### Supplied material:

■ ■ ■ ■

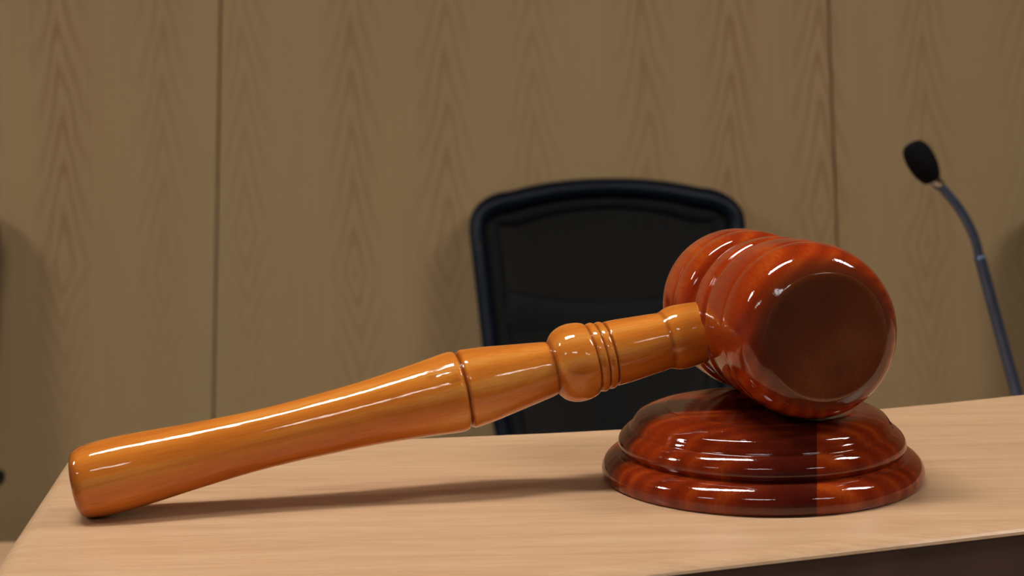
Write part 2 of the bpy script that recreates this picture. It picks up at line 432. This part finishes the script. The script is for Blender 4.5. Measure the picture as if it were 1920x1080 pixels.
# the handle pieces share one local frame: Z runs from the head to the butt
grip = [(.0113, .1050), (.0121, .1056), (.01245, .1068), (.0124, .109), (.0119, .1135), (.0113, .119), (.0106, .1265), (.0098, .137), (.0093, .149), (.0090, .160), (.0090, .170), (.0093, .179),
        (.0098, .189), (.0104, .198), (.0109, .206), (.0111, .212), (.0110, .217), (.0106, .2205), (.0098, .2228), (.0085, .2239), (.0065, .2245), (.003, .2247), (0, .2247)]
def hs(p): return [(r * 0.985, z * 0.968 + max(0, z - 0.110) * 0.0205) for r, z in p]
handle = obj('handle', lathe(hs(grip), 112, 4), M['handle'], gavel, smooth=True)
handle.matrix_local = frame(d_han, CH)
def hpart(name, prof): return obj(name, lathe(hs(prof), 112, 4), M['handle'], handle, smooth=True)
hpart('neck', [(.0081, .0752), (.0085, .0760), (.0093, .081), (.0104, .0885), (.0116, .0965), (.0121, .1015), (.0122, .1033), (.0119, .1042), (.0113, .1050)])
hpart('knob', [(.0103, .0620), (.0113, .0625), (.0119, .0640), (.0123, .0662), (.0123, .0685), (.0118, .0708), (.0108, .0728), (.0095, .0741), (.0085, .0748), (.0081, .0752)])
hpart('bead', [(.0101, .0589), (.0107, .0592), (.0110, .0598), (.0110, .0605), (.0108, .0613), (.0103, .0620)])
hpart('bead', [(.0097, .0560), (.0103, .0563), (.01065, .0569), (.0107, .0575), (.0106, .0582), (.0104, .0586), (.0101, .0589)])
hpart('shank', [(.0090, .0375), (.0092, .0392), (.0095, .0430), (.0099, .0480), (.0102, .0525), (.01025, .0548), (.0102, .0554), (.0097, .0560)])
hpart('collar', [(.0094, .0215), (.0097, .0245), (.0100, .0275), (.0102, .0305), (.0102, .0325), (.0100, .0342), (.0095, .0357), (.0091, .0368), (.0090, .0375)])

# ------------------------------------------------------------------ gooseneck microphone
def pix(x, y, d):                                            # real point at distance d seen at a photo pixel (used for measured positions)
    u, v = x - 960, y - 540
    u, v = u * cos(ROLL) - v * sin(ROLL) + 960, u * sin(ROLL) + v * cos(ROLL) + 540
    return Vector(((u - 960) * d / F_PX, d, ZL + CAM_H - (v - HOR) * d / F_PX))
MD = 1.40
mic = empty('gooseneck_microphone', (0.475, MD, DZ))
tag(mic, 'black gooseneck microphone with foam tip standing behind the bench ledge at right', 'microphone')
def mobj(name, bm, m, **k):
    for v in bm.verts: v.co -= mic.location
    return obj(name, bm, m, mic, **k)
low = [(0.475, MD, DZ + 0.02), (0.472, MD, DZ + 0.05), pix(1932, 830, MD), pix(1906, 735, MD), pix(1866, 590, MD), pix(1842, 500, MD), pix(1836, 480, MD)]
up = [pix(1837, 484, MD), pix(1830, 455, MD), pix(1818, 425, MD), pix(1800, 393, MD), pix(1777, 364, MD), pix(1757, 343, MD)]
ls = spline(low, 5)
mobj('stem', tube(bmesh.new(), ls, 0.0050, 18), M['gooseneck'], smooth=True)
us = spline(up, 6)
mobj('flexible_neck', tube(bmesh.new(), us, 0.0040, 18), M['gooseneck'], smooth=True)
cs = [pix(1764, 350, MD), pix(1752, 337, MD), pix(1741, 322, MD)]
mobj('capsule', tube(bmesh.new(), cs, 0.0050, 18), M['steel'], smooth=True)
c0 = pix(1728.5, 304, MD); ax = (pix(1709, 268, MD) - pix(1747, 336, MD)).normalized()
L = 0.0195
wp = [(0.0035, -L), (0.0070, -L * .95), (0.0098, -L * .72), (0.0118, -L * .40), (0.0127, 0.0), (0.0126, L * .3), (0.0117, L * .6), (0.0095, L * .83), (0.006, L * .96), (0.0, L)]
bm = lathe(wp, 40, 3)
zf = ax; xf = Vector((0, 1, 0)); yf = zf.cross(xf).normalized(); xf = yf.cross(zf)
m4 = Matrix((xf, yf, zf)).transposed().to_4x4(); m4.translation = c0
bm.transform(m4)
mobj('windscreen', bm, M['foam'], smooth=True)
bm = lathe([(0.0, 0.0), (0.055, 0.0), (0.058, 0.003), (0.056, 0.012), (0.04, 0.02), (0.012, 0.026), (0.0, 0.027)], 48, 2)
bm.transform(Matrix.Translation((0.475, MD, DZ)))
mobj('base', bm, M['black_plastic'], smooth=True)

# ------------------------------------------------------------------ office chairs
def make_chair(label, group):
    """mesh-backed swivel chair facing -Y; origin on the floor under the seat column"""
    ch = empty('office_chair'); tag(ch, label, 'chair', group)
    top = ZL - 0.066
    BYD = 0.36                                               # top edge of the back behind the column
    def by(z): return BYD - (top - z) * 0.26 - 0.03 * max(0, (top - z) - 0.25)   # recline
    half = lambda z: 0.2585 - max(0, (top - 0.065 - z)) * 0.10 - max(0, top - 0.30 - z) ** 2 * 0.25
    # closed outline of the frame centreline, drawn inwards of the outer edge
    def outl(d):
        zb = 0.44 + d; hz = top - 0.085
        r = 0.052 - d * 0.5
        P = []
        for i in range(9):                                   # bottom edge
            P.append((-0.13 + 0.26 * i / 8, zb))
        P += [(0.165, zb + 0.012), (half(zb + 0.05) - d, zb + 0.05)]
        for i in range(1, 9):
            z = zb + 0.05 + (hz - zb - 0.05) * i / 8; P.append((half(z) - d, z))
        xr = half(hz) - d
        cr = 0.075 - d * 0.7                                 # rounded upper corners
        def toph(x): return top - d - 0.042 * (abs(x) / xr) ** 2.2
        xc = xr - cr
        zc = hz + 0.006
        zt = toph(xc)
        arc = [(xc + cr * cos(t_), zc + (zt - zc) * sin(t_)) for t_ in [pi / 2 * k_ / 7 for k_ in range(1, 8)]]
        P += [(x, z) for x, z in arc]
        P += [(xc * (1 - 2 * i / 12), toph(xc * (1 - 2 * i / 12))) for i in range(1, 12)]
        P += [(-x, z) for x, z in reversed(arc)]
        for i in range(8, 0, -1):
            z = zb + 0.05 + (hz - zb - 0.05) * i / 8; P.append((-(half(z) - d), z))
        P += [(-(half(zb + 0.05) - d), zb + 0.05), (-0.165, zb + 0.012)]
        return P
    def bow(x): return -0.035 * (x / 0.25) ** 2               # the back curves round the sitter
    def loop(d0, d1, y0, y1, z_in=0):                         # a ring of rectangular section between two insets
        bm = bmesh.new(); A, B = outl(d0), outl(d1); n = len(A); rows = []
        for prof, yy in ((A, y1), (A, y0), (B, y0), (B, y1)):
            rows.append([bm.verts.new((x, by(z) + bow(x) + yy, z)) for x, z in prof])
        for i in range(4):
            for k in range(n): bm.faces.new((rows[i][k], rows[i][(k + 1) % n], rows[(i + 1) % 4][(k + 1) % n], rows[(i + 1) % 4][k]))
        bmesh.ops.bevel(bm, geom=[e for e in bm.edges if any(abs(len(f.verts)) == 4 for f in e.link_faces) and e.calc_face_angle(0) > 0.9], offset=0.008, segments=3, affect='EDGES')
        return bm
    obj('back_frame', loop(0.0, 0.028, -0.022, 0.022), M['black_plastic'], ch, smooth=True)
    obj('inner_border', loop(0.026, 0.055, -0.006, 0.010), M['black_pad'], ch, smooth=True)
    bm = bmesh.new(); zb, zt = 0.48, top - 0.042; grid = []
    NX, NZ = 16, 24
    for i in range(NZ + 1):
        z = zb + (zt - zb) * i / NZ; row = []
        for k in range(NX + 1):
            q = 2 * k / NX - 1
            zc = min(z, top - 0.042 - 0.044 * abs(q) ** 2.2)
            x = q * (half(zc) - 0.046)
            row.append(bm.verts.new((x, by(zc) + bow(x), zc)))
        grid.append(row)
    for i in range(NZ):
        for k in range(NX): bm.faces.new((grid[i][k], grid[i][k + 1], grid[i + 1][k + 1], grid[i + 1][k]))
    bmesh.ops.remove_doubles(bm, verts=bm.verts, dist=0.0004)
    obj('mesh_back', bm, M['mesh'], ch, smooth=True)
    bm = bmesh.new()                                          # lumbar pad behind the mesh
    lp = []
    for i in range(13):
        x = -0.20 + 0.40 * i / 12
        lp.append((x, by(0.74) + bow(x) + 0.018, 0.755 + 0.03 * (abs(x) / 0.2) ** 2))
    for x, y_, z in lp: pass
    tube(bm, lp, [0.055] * 13, 12, 0.25)
    obj('lumbar_pad', bm, M['black_pad'], ch, smooth=True)
    bm = tube(bmesh.new(), spline([(0, by(0.62) + 0.03, 0.66), (0, by(0.55) + 0.035, 0.52), (0, 0.12, 0.42), (0, 0.02, 0.40)], 5), 0.028, 12, 0.6)
    obj('back_spine', bm, M['black_plastic'], ch, smooth=True)
    obj('seat', box(bmesh.new(), -0.245, 0.245, -0.27, 0.20, 0.43, 0.51, 0.035, 4), M['black_pad'], ch, smooth=True)
    for s in (-1, 1):
        ar = bmesh.new()
        tube(ar, spline([(s * 0.20, -0.02, 0.42), (s * 0.27, -0.01, 0.43), (s * 0.285, 0.0, 0.47), (s * 0.285, 0.0, 0.537)], 4), 0.017, 10, 1.2)
        arm = obj('armrest', ar, M['black_plastic'], ch, smooth=True)
        pd = box(bmesh.new(), s * 0.285 - 0.04, s * 0.285 + 0.04, -0.13, 0.12, 0.535, 0.562, 0.012, 3)
        obj('arm_pad', pd, M['black_pad'], arm, smooth=True)
    bm = lathe([(0.0, 0.10), (0.028, 0.10), (0.028, 0.26), (0.021, 0.262), (0.021, 0.39), (0.075, 0.40), (0.08, 0.43), (0.0, 0.43)], 24, 1)
    obj('column', bm, M['black_plastic'], ch, smooth=False)
    for k in range(5):
        an = 2 * pi * k / 5 + 0.3
        lg = obj('leg', tube(bmesh.new(), [(0.02 * cos(an), 0.02 * sin(an), 0.115), (0.30 * cos(an), 0.30 * sin(an), 0.082)], [0.024, 0.015], 10), M['black_plastic'], ch, smooth=True)
        cb = lathe([(0.0, -0.022), (0.020, -0.022), (0.027, -0.016), (0.027, 0.016), (0.020, 0.022), (0.0, 0.022)], 18, 1)
        cb.transform(Matrix.Translation((0.30 * cos(an), 0.30 * sin(an), 0.027)) @ Matrix.Rotation(an + pi / 2, 4, 'Z') @ Matrix.Rotation(pi / 2, 4, 'Y'))
        obj('caster', cb, M['black_plastic'], lg, smooth=True)
    return ch
def copy_tree(o, parent=None):
    c = o.copy(); COL.objects.link(c)
    if parent: c.parent = parent
    for k in list(o.children): copy_tree(k, c)
    return c
GR = 'office chairs behind the bench'
c1 = make_chair('black mesh-backed office chair directly behind the gavel', GR)
c1.location = (0.179, 2.69, 0)
c2 = copy_tree(c1); c2.location = (-1.219, 2.69, 0); c2['label'] = 'black office chair at the left edge of the picture, mostly cut off'
c3 = copy_tree(c1); c3.location = (1.226, 2.63, 0); c3['label'] = 'black office chair to the right of the microphone, against the veneered wall'
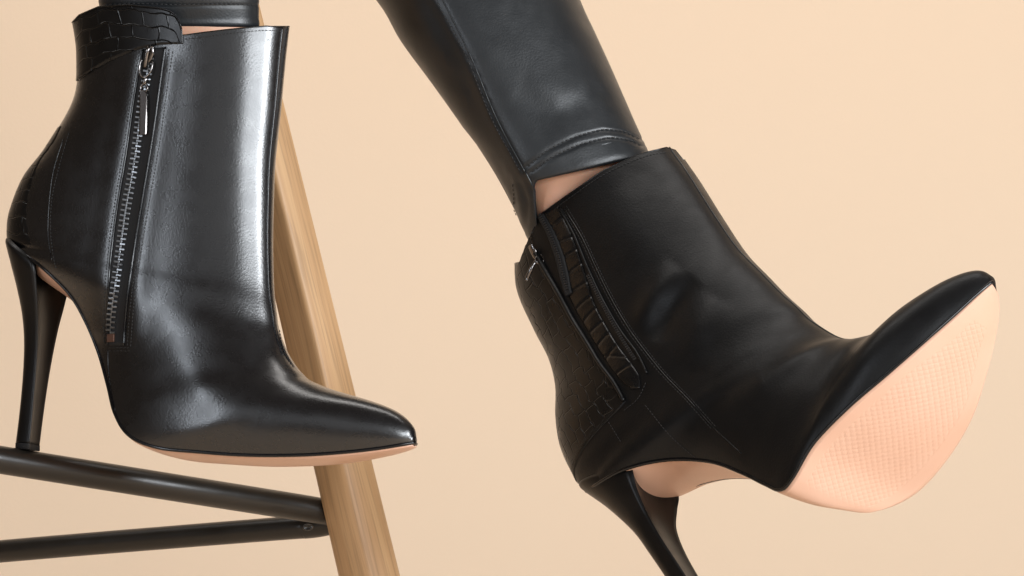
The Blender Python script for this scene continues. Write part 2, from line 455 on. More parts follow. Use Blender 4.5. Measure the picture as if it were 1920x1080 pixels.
    def build_sole(s, parent, k0, th=6.0, tread=None, inset=2.0, bulge=5.0, nr=150, nc=40, end_round=0.9, seat=22):
        """outsole between the two feather edges, down to the rounded end at the heel breast"""
        K = s.n_sec-1-0.15; rows = []; 
        for i in range(nr+1):
            g = i/nr
            row = []
            for j in range(nc+1):
                c = j/nc*2-1     # 1 near .. -1 far
                # the heel end of the sole is a rounded tongue
                kk0 = k0+end_round*(abs(c)**2.2)*0+0.0
                k = kk0+(K-kk0)*g
                r = crom(s.A, k); r2 = crom(s.A, k+0.03)
                t = s.f*(r2[2]-r[2])+s.u*(r2[3]-r[3]); t.normalize(); dn = -(s.n.cross(t))
                wn = r[4]*r[6]-inset; wf = r[8]+2.0-(inset+2)*(1-sstep(11.2, 11.8, k))-6*(1-sstep(10.6, 11.4, k)); wn -= 6*(1-sstep(10.6, 11.4, k))
                wn = max(wn, 1.0); wf = max(wf, 1.0)
                cc = c*(wn if c > 0 else wf)
                wsc = min(1.0, (wn+wf)/120)
                e = 1-abs(c)
                h = th*(sstep(0, 0.07, e)*0.8+0.2)*(0.25+0.75*sstep(14.5, 16.5, k))+bulge*wsc*(1-c*c)+seat*(1-sstep(9.8, 12.0, k))*(1-c*c)**0.6
                p = s.W(r[2]+r[9]*(wn-cc)/(wn+wf), r[3], cc)
                if tread and e > 0: h += tread(k, c, r, cc)
                row.append(p+dn*(h*S))
            # wrap edges back up under the welt
            a = s.W(r[2], r[3], wn); b = s.W(r[2]+r[9], r[3], -wf)
            row = [b]+row+[a]
            rows.append(row)
        mb = MB(); mb.grid(rows)
        # toe end cap
        m = len(rows[0]); last = (len(rows)-1)*m; ci = len(mb.v)
        mb.v.append(tuple(sum(rows[-1], Vector())/m))
        for j in range(m-1): mb.f.append((last+j, last+j+1, ci))
        ci = len(mb.v); mb.v.append(tuple(sum(rows[0], Vector())/m))
        for j in range(m-1): mb.f.append((j+1, j, ci))
        return mb.build('outsole', M['sole'], parent)
    def build_heel(s, parent, back, near, ws, concs, tip=True, qexp=0.75):
        """stiletto: D-shaped sections; back = mid back line px, near = near breast corner px"""
        n = len(back); A = []
        for i in range(n):
            b = s.solve(back[i][0], back[i][1], 0); f = s.solve(near[i][0], near[i][1], ws[i])
            A.append([b[0], b[1], f[0], f[1], ws[i], concs[i]])
        A = np.array(A); rows = []; NV = 90
        for i in range(NV+1):
            k = (n-1)*i/NV; ba, bb, fa, fb, w, cn = crom(A, k); row = []
            for j in range(33):
                a = math.pi*j/32            # near corner -> back -> far corner
                x = math.sin(a)**0.85; y = math.cos(a); y = math.copysign(abs(y)**(1.0+(qexp-1.0)*min(1, k)), y)
                row.append(s.W(fa+(ba-fa)*x, fb+(bb-fb)*x, y*w))
            for j in range(1, 16):           # concave breast
                y = -1+2*j/16; x = cn*(1-abs(y)**2.4)
                row.append(s.W(fa+(ba-fa)*x, fb+(bb-fb)*x, y*w))
            rows.append(row)
        mb = MB(); b0 = mb.grid(rows, closed=True); m = len(rows[0])
        for base, rr, fl in ((0, rows[0], False), (NV*m, rows[-1], True)):
            ci = len(mb.v); mb.v.append(tuple(sum(rr, Vector())/m))
            for j in range(m): mb.f.append((base+j, base+(j+1) % m, ci))
        h = mb.build('heel', M['heel'], parent)
        s.heelA = A; s.heel_rows = rows
        tb = MB(); tb_rows = []
        c = sum(rows[-1], Vector())/m
        ax = -s.u
        for q, sc_ in ((-0.4, 1.03), (9.5, 1.03), (10.5, 0.95), (10.5, 0.02)):
            tb_rows.append([c+(p-c)*sc_+ax*(q*S) for p in rows[-1]])
        tb.grid(tb_rows, closed=True); tb.build('heel_tip', M['tape'], parent)
        return h

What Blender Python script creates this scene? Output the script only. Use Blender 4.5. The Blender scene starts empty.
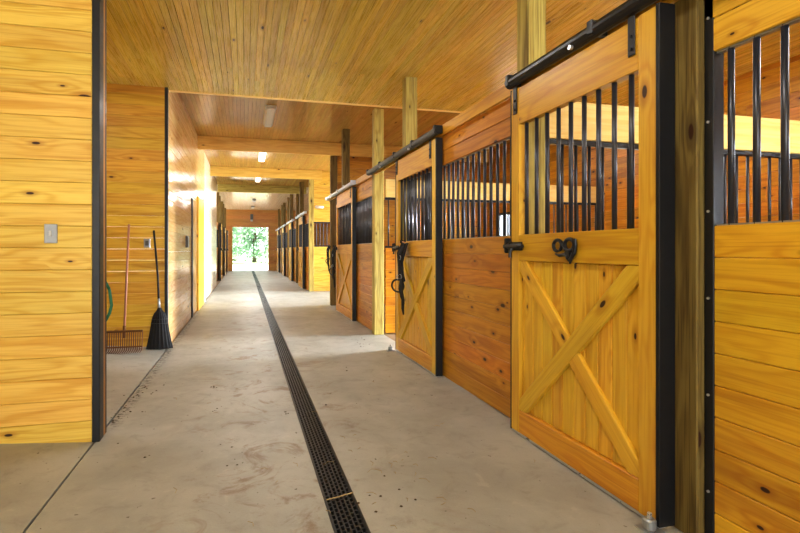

■ ■ ■ ■

### What you have to do:
Please return, exactly as written, the lines from the first line of the records above through the line containing "(.0091, .0368), (.0090, .0375)])", both included, leaving out any pictures.

### Result for this exercise:
Write part 2 of the bpy script that recreates this picture. It picks up at line 432. This part finishes the script. The script is for Blender 4.5. Measure the picture as if it were 1920x1080 pixels.
# the handle pieces share one local frame: Z runs from the head to the butt
grip = [(.0113, .1050), (.0121, .1056), (.01245, .1068), (.0124, .109), (.0119, .1135), (.0113, .119), (.0106, .1265), (.0098, .137), (.0093, .149), (.0090, .160), (.0090, .170), (.0093, .179),
        (.0098, .189), (.0104, .198), (.0109, .206), (.0111, .212), (.0110, .217), (.0106, .2205), (.0098, .2228), (.0085, .2239), (.0065, .2245), (.003, .2247), (0, .2247)]
def hs(p): return [(r * 0.985, z * 0.968 + max(0, z - 0.110) * 0.0205) for r, z in p]
handle = obj('handle', lathe(hs(grip), 112, 4), M['handle'], gavel, smooth=True)
handle.matrix_local = frame(d_han, CH)
def hpart(name, prof): return obj(name, lathe(hs(prof), 112, 4), M['handle'], handle, smooth=True)
hpart('neck', [(.0081, .0752), (.0085, .0760), (.0093, .081), (.0104, .0885), (.0116, .0965), (.0121, .1015), (.0122, .1033), (.0119, .1042), (.0113, .1050)])
hpart('knob', [(.0103, .0620), (.0113, .0625), (.0119, .0640), (.0123, .0662), (.0123, .0685), (.0118, .0708), (.0108, .0728), (.0095, .0741), (.0085, .0748), (.0081, .0752)])
hpart('bead', [(.0101, .0589), (.0107, .0592), (.0110, .0598), (.0110, .0605), (.0108, .0613), (.0103, .0620)])
hpart('bead', [(.0097, .0560), (.0103, .0563), (.01065, .0569), (.0107, .0575), (.0106, .0582), (.0104, .0586), (.0101, .0589)])
hpart('shank', [(.0090, .0375), (.0092, .0392), (.0095, .0430), (.0099, .0480), (.0102, .0525), (.01025, .0548), (.0102, .0554), (.0097, .0560)])
hpart('collar', [(.0094, .0215), (.0097, .0245), (.0100, .0275), (.0102, .0305), (.0102, .0325), (.0100, .0342), (.0095, .0357), (.0091, .0368), (.0090, .0375)])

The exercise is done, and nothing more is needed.